Thursday, 26 November 2015

Capitalism and philanthropy

Although capitalist are frequently depicted as ruthless profit seeking individuals, it is nevertheless true that most philanthropists are businessmen. That is, they may be unforgiven when making money but generous when bequeathing it. How can we explain this apparent paradox? It is a matter of self-interest, the result of guilt, vanity or is it the result of institutional constraints? I shall explore these issues with special reference to the USA where philanthropy is more widespread.

According to the Giving USA Foundation, Americans gave $358.38 billion in 2014, a 7.1% increase from 2013. Of these, corporate giving amounted to $17.77 billion (a 13.7% increase from 2013). The total given was equivalent to 2.1% of gross domestic product in 2014, of which about half goes to religious and educational projects. It largely exceeds the $148.18 billion contributed by the US as international net official development assistance in 2013.

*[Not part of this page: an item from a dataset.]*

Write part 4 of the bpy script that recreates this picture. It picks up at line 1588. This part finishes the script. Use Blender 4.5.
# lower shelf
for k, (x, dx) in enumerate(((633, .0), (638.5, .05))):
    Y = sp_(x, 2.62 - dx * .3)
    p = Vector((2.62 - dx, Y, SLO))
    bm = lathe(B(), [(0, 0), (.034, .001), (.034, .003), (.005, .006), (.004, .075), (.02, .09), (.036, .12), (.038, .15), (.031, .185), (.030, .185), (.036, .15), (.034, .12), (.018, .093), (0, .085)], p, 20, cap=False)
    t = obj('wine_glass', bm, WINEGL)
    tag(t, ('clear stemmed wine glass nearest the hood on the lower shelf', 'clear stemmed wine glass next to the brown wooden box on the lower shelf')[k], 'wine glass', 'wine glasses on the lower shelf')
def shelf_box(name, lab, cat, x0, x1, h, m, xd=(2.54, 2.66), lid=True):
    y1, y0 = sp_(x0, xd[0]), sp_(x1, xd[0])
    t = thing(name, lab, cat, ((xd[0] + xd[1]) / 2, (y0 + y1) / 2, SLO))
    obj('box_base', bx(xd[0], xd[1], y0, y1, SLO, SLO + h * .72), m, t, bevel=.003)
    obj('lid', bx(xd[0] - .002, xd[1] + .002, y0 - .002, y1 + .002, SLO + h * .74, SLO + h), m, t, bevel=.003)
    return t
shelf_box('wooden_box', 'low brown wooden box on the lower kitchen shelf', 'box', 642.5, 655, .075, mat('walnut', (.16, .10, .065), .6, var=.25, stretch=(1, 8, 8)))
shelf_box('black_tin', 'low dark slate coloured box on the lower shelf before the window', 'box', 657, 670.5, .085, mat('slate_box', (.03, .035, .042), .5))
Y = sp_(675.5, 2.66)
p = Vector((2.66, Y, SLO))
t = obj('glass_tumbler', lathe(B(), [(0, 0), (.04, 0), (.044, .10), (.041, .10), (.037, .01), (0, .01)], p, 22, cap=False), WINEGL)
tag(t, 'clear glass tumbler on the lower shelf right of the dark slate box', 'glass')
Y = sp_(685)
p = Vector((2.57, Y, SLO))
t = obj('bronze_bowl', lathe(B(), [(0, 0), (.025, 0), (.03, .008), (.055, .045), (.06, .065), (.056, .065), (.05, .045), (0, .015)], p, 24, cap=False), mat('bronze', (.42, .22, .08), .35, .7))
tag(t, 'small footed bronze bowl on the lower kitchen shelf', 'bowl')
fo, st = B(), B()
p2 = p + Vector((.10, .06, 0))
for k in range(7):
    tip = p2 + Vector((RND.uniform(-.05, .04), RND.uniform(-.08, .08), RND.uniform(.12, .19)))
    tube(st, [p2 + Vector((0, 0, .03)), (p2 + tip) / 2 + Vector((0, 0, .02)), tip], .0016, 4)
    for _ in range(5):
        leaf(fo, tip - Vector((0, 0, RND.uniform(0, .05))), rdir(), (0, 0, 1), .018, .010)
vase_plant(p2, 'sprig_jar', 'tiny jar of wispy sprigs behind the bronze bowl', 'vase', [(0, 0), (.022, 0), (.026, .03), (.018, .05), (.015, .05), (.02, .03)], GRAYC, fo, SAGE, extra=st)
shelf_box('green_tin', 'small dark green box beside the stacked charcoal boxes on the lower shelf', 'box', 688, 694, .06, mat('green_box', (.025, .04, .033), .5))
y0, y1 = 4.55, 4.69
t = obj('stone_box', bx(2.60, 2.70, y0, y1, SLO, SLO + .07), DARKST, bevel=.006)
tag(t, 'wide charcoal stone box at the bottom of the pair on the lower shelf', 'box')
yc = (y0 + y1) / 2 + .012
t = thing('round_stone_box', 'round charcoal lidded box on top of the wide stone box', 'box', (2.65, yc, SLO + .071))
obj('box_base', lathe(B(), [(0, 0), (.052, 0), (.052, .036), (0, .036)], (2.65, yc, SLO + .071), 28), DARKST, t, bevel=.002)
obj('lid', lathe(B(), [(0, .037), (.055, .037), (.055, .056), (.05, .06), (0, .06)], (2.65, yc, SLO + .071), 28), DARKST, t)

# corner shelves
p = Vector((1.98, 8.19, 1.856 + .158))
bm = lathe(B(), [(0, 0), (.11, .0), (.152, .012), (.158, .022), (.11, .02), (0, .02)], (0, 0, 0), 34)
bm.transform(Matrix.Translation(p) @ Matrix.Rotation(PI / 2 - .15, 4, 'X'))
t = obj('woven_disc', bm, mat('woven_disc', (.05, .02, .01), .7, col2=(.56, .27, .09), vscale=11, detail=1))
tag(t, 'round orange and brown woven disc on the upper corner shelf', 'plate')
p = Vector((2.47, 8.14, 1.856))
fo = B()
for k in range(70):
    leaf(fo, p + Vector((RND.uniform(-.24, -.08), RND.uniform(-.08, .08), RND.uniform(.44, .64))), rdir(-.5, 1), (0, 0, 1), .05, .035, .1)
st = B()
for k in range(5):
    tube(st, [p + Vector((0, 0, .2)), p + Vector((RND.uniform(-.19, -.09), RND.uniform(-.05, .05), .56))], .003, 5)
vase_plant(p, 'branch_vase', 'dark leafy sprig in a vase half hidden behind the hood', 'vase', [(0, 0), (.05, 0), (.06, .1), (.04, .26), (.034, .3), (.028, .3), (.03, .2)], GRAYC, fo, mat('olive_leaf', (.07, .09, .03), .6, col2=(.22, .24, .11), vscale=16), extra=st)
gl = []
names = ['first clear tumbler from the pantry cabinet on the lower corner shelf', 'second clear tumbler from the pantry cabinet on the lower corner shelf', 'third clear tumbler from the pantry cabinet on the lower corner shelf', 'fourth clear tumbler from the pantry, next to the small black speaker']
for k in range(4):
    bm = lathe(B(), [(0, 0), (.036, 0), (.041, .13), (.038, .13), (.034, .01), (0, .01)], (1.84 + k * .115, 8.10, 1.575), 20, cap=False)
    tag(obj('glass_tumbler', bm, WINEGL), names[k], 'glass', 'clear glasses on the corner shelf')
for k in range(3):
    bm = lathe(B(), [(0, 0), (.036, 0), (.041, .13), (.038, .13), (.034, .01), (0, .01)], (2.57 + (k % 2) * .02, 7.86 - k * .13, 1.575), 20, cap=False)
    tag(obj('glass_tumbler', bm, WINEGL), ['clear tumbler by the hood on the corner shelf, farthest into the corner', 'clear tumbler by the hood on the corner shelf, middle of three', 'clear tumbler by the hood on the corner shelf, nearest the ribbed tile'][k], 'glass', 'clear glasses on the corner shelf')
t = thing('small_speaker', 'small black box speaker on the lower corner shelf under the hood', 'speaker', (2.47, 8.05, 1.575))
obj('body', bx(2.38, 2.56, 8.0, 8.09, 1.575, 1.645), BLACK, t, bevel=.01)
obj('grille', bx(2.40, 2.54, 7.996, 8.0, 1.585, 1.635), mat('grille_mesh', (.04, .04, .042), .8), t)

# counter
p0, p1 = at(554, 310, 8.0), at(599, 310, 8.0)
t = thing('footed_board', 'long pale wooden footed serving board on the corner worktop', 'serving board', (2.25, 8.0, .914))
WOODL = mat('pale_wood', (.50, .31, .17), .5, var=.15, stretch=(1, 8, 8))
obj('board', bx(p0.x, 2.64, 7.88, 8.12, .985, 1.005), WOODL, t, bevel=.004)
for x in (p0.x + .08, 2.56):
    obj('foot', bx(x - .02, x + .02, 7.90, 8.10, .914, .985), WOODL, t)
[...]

These figures suggest that, when encouraged, the private sector is capable of contributing substantial amounts of money for redistribution on a non-profit basis. Whether, it is also more efficient on its allocation and use than the government it is an open question. Common sense dictates that each sector has its own comparative advantages in relation to specific groups of beneficiaries, and therefore the state and private roles should be complementary rather than competitive.

Another important issue is whether capitalists should be free to bestow their giving to whom they wish. Each individual has its own set of priorities and should be free to select them. Regardless of what each individual thinks, we cannot say that Bill Gates is more philanthropic than Rockefeller was simply because the first gave money to fight malaria in Africa while the second gave a villa in lake Cuomo to be used as a retreat by academics.

Obviously, the state should not follow the wish of individual politicians without bearing in mind the priorities of society as whole expressed by free voting. Moreover, the state priorities should not be imposed on private donors. All that authorities should do is to encourage through co-financing or tax breaks the allocation of private donations to certain objectives.

A more controversial issue is whether the donors generosity should be left to each individual or if a minimum rate should be applied. For instance, if at the time of death they should be subject to an inheritance tax on all wealth not bequeathed to charities. In chapter 13 we explain why inheritance taxes provide a powerful restraint on wealth concentration required to preserve market capitalism. However, this only applies to large fortunes. All the others should be left to be masters of their own generosity.

Indeed, although there are some scrooges among capitalists, it is important to notice that most of them are only greedy when making money and not when giving it away. So, in general, philanthropy not only supports capitalism but it also complements it by supporting those that by misfortune or careless were left out by the wealth produced under capitalism. This said, philanthropy should be an individual decision, not something that should be practiced by corporations, for the reasons I gave in another post.